PS, and I practiced today, and it was great, so there.

Thursday, May 12, 2005

The thing about this blog nonsense is that when I started, I merely fired random thoughts out into the infosphere, a place overflowing with information. I thought, "Who the hell will read more white noise anyway?"

Then I started meeting people who actually read stuff on the Internet (People actually do that? Go figure), and several of them even from the studio here in Encinitas. I noticed my internal editor ramped up a few notches, because now I'm more careful about what I put out there.

I wish to be perceived in a certain way, and as a result I don't write about certain things.

This all leads up to the fact that I've just washed down a handful of M&M-sized ibuprofen with a double-espresso before practice, and I'm sitting here thinking, "Is this something I want to write about? Is this something I want people to know about?"

Because, you know, I want to come off as some serious, dedicated, "pure" yoga practitioner.

Which is nonsense.

And on a related tangent about one's own perceptions, if I could just tell you the countless times I've had what's come to be known as "The Volvo Conversation."

I drive a 2001 Volvo V70 wagon (a T5, suckers! That's "T" for "turbo" and 5 for 5-cylinder. Shit is bad-ass).

At least five people at Cosmodemonic Shoe Co., where I work, have said, "A Volvo? I never would have pegged you for driving a Volvo---what with all the yoga you do."

What do they expect a yogi to drive?

Well, when I would tell people I was looking for a car, I got one of two responses: One, "Check out those hybrid electric cars, they'd be perfect for you," and two, "My cousin/brother/roommate is selling a VW bus."
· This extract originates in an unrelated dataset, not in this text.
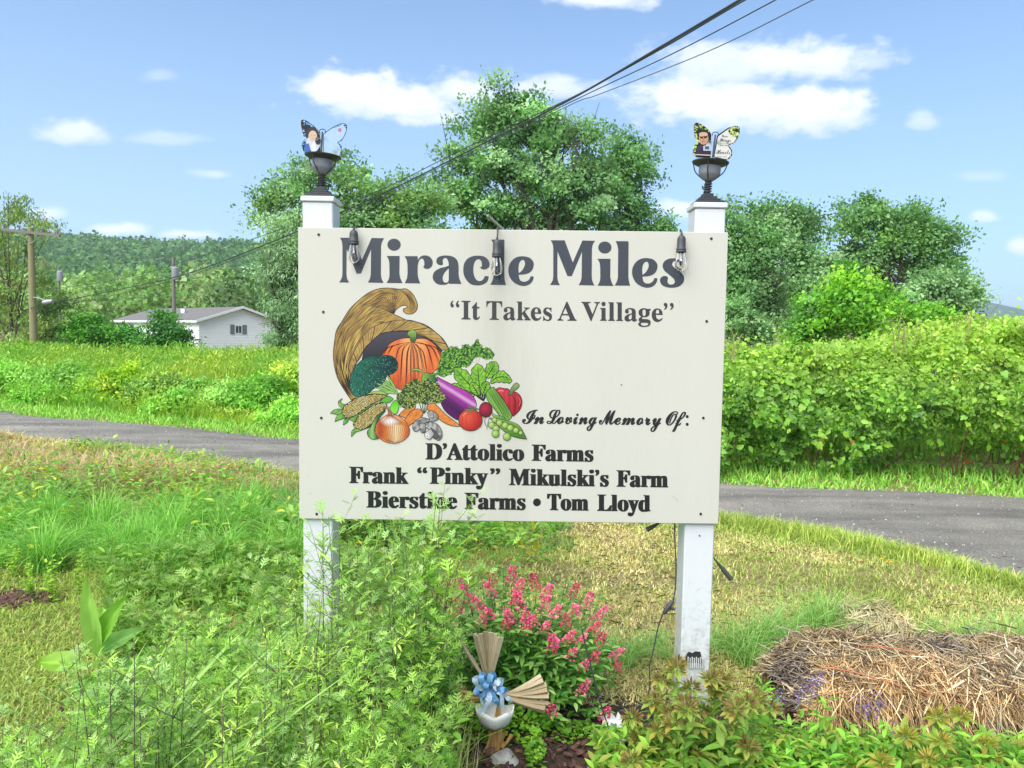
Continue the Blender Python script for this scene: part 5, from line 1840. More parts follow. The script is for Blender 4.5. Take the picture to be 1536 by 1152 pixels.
# tomato and beet
a = Art('tomato_print')
for fn_, e in ((lambda x, y: lerp3(C(186, 44, 74), C(110, 16, 44), math.hypot(x - 727, y - 612) / 12), (600, 775, 66, 76)), (lambda x, y: lerp3(C(236, 92, 66), C(178, 32, 30), math.hypot(x - 699, y - 625) / 22), (445, 880, 121, 110))):
    lp = a.ell(e[0] / K6[2] + K6[0], e[1] / K6[2] + K6[1], e[2] / K6[2], e[3] / K6[2], fn_, 28)
    a.outline(lp, .9)
for pp in [[(600, 850), (590, 900), (615, 960)], [(640, 840), (625, 900), (610, 980)], [(580, 850), (575, 880)]]: a.stroke(Z(K6, *pp), .8, C(60, 60, 66))
for (x, y) in ((375, 780), (410, 740), (435, 830), (480, 735), (540, 770), (500, 800), (525, 765), (405, 800)):
    a.stroke(Z(K6, (462, 775), ((462 + x) / 2, (775 + y) / 2 - 6), (x, y)), 1.9, C(34, 66, 30), n=3); a.stroke(Z(K6, (462, 775), ((462 + x) / 2, (775 + y) / 2 - 6), (x, y)), .9, C(120, 150, 84), n=3)
for (x0_, x1_) in ((420, 400), (400, 360), (470, 480), (500, 540)): a.stroke(Z(K6, (x0_, 800), (x1_, 880), (x1_ + 15, 960)), .6, C(150, 24, 24))
a.stroke(Z(K6, (370, 850), (385, 820), (410, 805)), 1.6, C(250, 170, 150))
a.done()

# peas
a = Art('pea_pod_print')
pd = LP(K6, 'c640,860 720,865 800,885 880,905 950,950 c1018,1074 930,1060 840,1030 750,960')
a.shape(pd, lambda x, y: lerp3(C(150, 190, 70), C(74, 128, 36), (y - 630) / 22)); a.outline(pd, .8)
a.shape(LP(K6, 'c720,880 800,895 880,920 940,960 c985,1030 900,1005 800,960'), C(96, 140, 50))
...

So I practice yoga and therefore should be driving a bio-diesel or electric car. Or a VW bus from the sixties.

Christ.

Tuesday, May 3, 2005

I'm back in India, in Goa, at the beach.

I've wandered out onto the sand and clambered over some large rocks. I turn to head back to shore when the tide rushes in, and I'm forced to wade through rapidly rising water, holding my iPod over my head. It mustn't get wet!

My hand wavers and it dips into the salt water.

"It's ruined!" I think. The screen reads "Water Damage."

Anxiety dream about traveling to India? Or just an anxiety dream?